> EXERCISE REQUIREMENTS: Would you output the whole listing below, exactly as it reads?

> SOURCE DATA:
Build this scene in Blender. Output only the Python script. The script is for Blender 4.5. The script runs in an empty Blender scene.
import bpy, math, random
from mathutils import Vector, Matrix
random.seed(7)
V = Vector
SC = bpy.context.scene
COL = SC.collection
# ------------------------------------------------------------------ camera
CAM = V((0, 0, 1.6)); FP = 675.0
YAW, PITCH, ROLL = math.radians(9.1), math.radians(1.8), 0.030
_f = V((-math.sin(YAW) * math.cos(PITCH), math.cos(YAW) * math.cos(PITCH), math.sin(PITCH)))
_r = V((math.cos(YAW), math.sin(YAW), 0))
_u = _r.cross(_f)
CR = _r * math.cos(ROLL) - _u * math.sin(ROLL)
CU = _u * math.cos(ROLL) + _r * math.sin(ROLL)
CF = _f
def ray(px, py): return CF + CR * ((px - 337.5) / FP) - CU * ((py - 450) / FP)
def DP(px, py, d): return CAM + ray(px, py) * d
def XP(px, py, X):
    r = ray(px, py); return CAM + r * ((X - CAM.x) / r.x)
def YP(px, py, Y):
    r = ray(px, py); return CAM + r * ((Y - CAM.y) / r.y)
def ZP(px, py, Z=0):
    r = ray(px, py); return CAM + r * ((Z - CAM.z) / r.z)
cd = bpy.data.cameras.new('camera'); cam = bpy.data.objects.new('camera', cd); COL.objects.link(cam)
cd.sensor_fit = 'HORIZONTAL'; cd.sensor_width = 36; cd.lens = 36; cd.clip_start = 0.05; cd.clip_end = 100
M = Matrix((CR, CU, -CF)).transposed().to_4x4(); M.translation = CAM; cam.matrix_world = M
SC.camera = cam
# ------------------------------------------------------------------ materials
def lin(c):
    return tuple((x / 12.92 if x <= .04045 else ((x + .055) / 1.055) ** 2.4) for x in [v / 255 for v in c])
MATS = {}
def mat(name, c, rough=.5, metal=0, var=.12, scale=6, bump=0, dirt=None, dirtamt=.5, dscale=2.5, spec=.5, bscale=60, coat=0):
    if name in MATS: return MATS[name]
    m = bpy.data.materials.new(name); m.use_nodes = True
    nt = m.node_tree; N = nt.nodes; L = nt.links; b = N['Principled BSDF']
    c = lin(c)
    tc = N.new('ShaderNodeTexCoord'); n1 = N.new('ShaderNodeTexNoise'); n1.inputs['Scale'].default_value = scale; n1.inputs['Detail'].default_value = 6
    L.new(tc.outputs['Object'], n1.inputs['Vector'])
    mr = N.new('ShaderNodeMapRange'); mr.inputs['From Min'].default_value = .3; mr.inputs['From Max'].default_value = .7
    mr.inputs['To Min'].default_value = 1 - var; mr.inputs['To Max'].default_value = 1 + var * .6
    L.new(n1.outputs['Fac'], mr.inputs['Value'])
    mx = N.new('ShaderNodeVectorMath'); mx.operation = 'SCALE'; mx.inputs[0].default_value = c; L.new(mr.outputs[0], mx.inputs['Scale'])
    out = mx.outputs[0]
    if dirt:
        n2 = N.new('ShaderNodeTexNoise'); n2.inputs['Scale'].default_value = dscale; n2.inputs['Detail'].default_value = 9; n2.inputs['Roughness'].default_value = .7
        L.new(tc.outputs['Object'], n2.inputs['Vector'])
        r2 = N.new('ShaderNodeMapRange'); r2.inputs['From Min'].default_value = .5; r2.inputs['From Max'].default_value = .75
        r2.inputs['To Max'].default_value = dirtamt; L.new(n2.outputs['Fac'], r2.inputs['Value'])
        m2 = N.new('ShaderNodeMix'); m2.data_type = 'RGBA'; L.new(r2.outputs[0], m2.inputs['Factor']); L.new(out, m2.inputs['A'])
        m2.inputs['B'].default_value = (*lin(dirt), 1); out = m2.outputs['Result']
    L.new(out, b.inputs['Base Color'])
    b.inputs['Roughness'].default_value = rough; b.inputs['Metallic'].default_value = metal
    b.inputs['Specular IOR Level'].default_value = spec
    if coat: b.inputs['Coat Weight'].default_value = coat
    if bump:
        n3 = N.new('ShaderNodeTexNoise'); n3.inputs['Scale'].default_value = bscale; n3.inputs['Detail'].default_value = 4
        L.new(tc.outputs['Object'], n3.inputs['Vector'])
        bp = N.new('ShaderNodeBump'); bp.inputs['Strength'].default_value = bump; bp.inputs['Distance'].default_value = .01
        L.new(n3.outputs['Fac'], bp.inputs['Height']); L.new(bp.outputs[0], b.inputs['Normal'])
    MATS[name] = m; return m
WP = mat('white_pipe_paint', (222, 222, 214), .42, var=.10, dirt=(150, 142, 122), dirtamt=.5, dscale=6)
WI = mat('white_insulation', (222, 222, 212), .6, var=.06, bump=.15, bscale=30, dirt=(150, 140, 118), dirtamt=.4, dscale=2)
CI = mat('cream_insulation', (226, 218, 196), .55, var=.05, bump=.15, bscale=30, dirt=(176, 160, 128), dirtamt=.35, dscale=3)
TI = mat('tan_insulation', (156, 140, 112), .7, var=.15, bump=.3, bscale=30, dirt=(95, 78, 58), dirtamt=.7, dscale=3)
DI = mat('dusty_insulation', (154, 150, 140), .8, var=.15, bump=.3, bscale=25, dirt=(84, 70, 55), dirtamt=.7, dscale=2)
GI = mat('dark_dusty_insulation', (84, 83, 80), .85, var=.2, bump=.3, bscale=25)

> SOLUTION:
Build this scene in Blender. Output only the Python script. The script is for Blender 4.5. The script runs in an empty Blender scene.
import bpy, math, random
from mathutils import Vector, Matrix
random.seed(7)
V = Vector
SC = bpy.context.scene
COL = SC.collection
# ------------------------------------------------------------------ camera
CAM = V((0, 0, 1.6)); FP = 675.0
YAW, PITCH, ROLL = math.radians(9.1), math.radians(1.8), 0.030
_f = V((-math.sin(YAW) * math.cos(PITCH), math.cos(YAW) * math.cos(PITCH), math.sin(PITCH)))
_r = V((math.cos(YAW), math.sin(YAW), 0))
_u = _r.cross(_f)
CR = _r * math.cos(ROLL) - _u * math.sin(ROLL)
CU = _u * math.cos(ROLL) + _r * math.sin(ROLL)
CF = _f
def ray(px, py): return CF + CR * ((px - 337.5) / FP) - CU * ((py - 450) / FP)
def DP(px, py, d): return CAM + ray(px, py) * d
def XP(px, py, X):
    r = ray(px, py); return CAM + r * ((X - CAM.x) / r.x)
def YP(px, py, Y):
    r = ray(px, py); return CAM + r * ((Y - CAM.y) / r.y)
def ZP(px, py, Z=0):
    r = ray(px, py); return CAM + r * ((Z - CAM.z) / r.z)
cd = bpy.data.cameras.new('camera'); cam = bpy.data.objects.new('camera', cd); COL.objects.link(cam)
cd.sensor_fit = 'HORIZONTAL'; cd.sensor_width = 36; cd.lens = 36; cd.clip_start = 0.05; cd.clip_end = 100
M = Matrix((CR, CU, -CF)).transposed().to_4x4(); M.translation = CAM; cam.matrix_world = M
SC.camera = cam
# ------------------------------------------------------------------ materials
def lin(c):
    return tuple((x / 12.92 if x <= .04045 else ((x + .055) / 1.055) ** 2.4) for x in [v / 255 for v in c])
MATS = {}
def mat(name, c, rough=.5, metal=0, var=.12, scale=6, bump=0, dirt=None, dirtamt=.5, dscale=2.5, spec=.5, bscale=60, coat=0):
    if name in MATS: return MATS[name]
    m = bpy.data.materials.new(name); m.use_nodes = True
    nt = m.node_tree; N = nt.nodes; L = nt.links; b = N['Principled BSDF']
    c = lin(c)
    tc = N.new('ShaderNodeTexCoord'); n1 = N.new('ShaderNodeTexNoise'); n1.inputs['Scale'].default_value = scale; n1.inputs['Detail'].default_value = 6
    L.new(tc.outputs['Object'], n1.inputs['Vector'])
    mr = N.new('ShaderNodeMapRange'); mr.inputs['From Min'].default_value = .3; mr.inputs['From Max'].default_value = .7
    mr.inputs['To Min'].default_value = 1 - var; mr.inputs['To Max'].default_value = 1 + var * .6
    L.new(n1.outputs['Fac'], mr.inputs['Value'])
    mx = N.new('ShaderNodeVectorMath'); mx.operation = 'SCALE'; mx.inputs[0].default_value = c; L.new(mr.outputs[0], mx.inputs['Scale'])
    out = mx.outputs[0]
    if dirt:
        n2 = N.new('ShaderNodeTexNoise'); n2.inputs['Scale'].default_value = dscale; n2.inputs['Detail'].default_value = 9; n2.inputs['Roughness'].default_value = .7
        L.new(tc.outputs['Object'], n2.inputs['Vector'])
        r2 = N.new('ShaderNodeMapRange'); r2.inputs['From Min'].default_value = .5; r2.inputs['From Max'].default_value = .75
        r2.inputs['To Max'].default_value = dirtamt; L.new(n2.outputs['Fac'], r2.inputs['Value'])
        m2 = N.new('ShaderNodeMix'); m2.data_type = 'RGBA'; L.new(r2.outputs[0], m2.inputs['Factor']); L.new(out, m2.inputs['A'])
        m2.inputs['B'].default_value = (*lin(dirt), 1); out = m2.outputs['Result']
    L.new(out, b.inputs['Base Color'])
    b.inputs['Roughness'].default_value = rough; b.inputs['Metallic'].default_value = metal
    b.inputs['Specular IOR Level'].default_value = spec
    if coat: b.inputs['Coat Weight'].default_value = coat
    if bump:
        n3 = N.new('ShaderNodeTexNoise'); n3.inputs['Scale'].default_value = bscale; n3.inputs['Detail'].default_value = 4
        L.new(tc.outputs['Object'], n3.inputs['Vector'])
        bp = N.new('ShaderNodeBump'); bp.inputs['Strength'].default_value = bump; bp.inputs['Distance'].default_value = .01
        L.new(n3.outputs['Fac'], bp.inputs['Height']); L.new(bp.outputs[0], b.inputs['Normal'])
    MATS[name] = m; return m
WP = mat('white_pipe_paint', (222, 222, 214), .42, var=.10, dirt=(150, 142, 122), dirtamt=.5, dscale=6)
WI = mat('white_insulation', (222, 222, 212), .6, var=.06, bump=.15, bscale=30, dirt=(150, 140, 118), dirtamt=.4, dscale=2)
CI = mat('cream_insulation', (226, 218, 196), .55, var=.05, bump=.15, bscale=30, dirt=(176, 160, 128), dirtamt=.35, dscale=3)
TI = mat('tan_insulation', (156, 140, 112), .7, var=.15, bump=.3, bscale=30, dirt=(95, 78, 58), dirtamt=.7, dscale=3)
DI = mat('dusty_insulation', (154, 150, 140), .8, var=.15, bump=.3, bscale=25, dirt=(84, 70, 55), dirtamt=.7, dscale=2)
GI = mat('dark_dusty_insulation', (84, 83, 80), .85, var=.2, bump=.3, bscale=25)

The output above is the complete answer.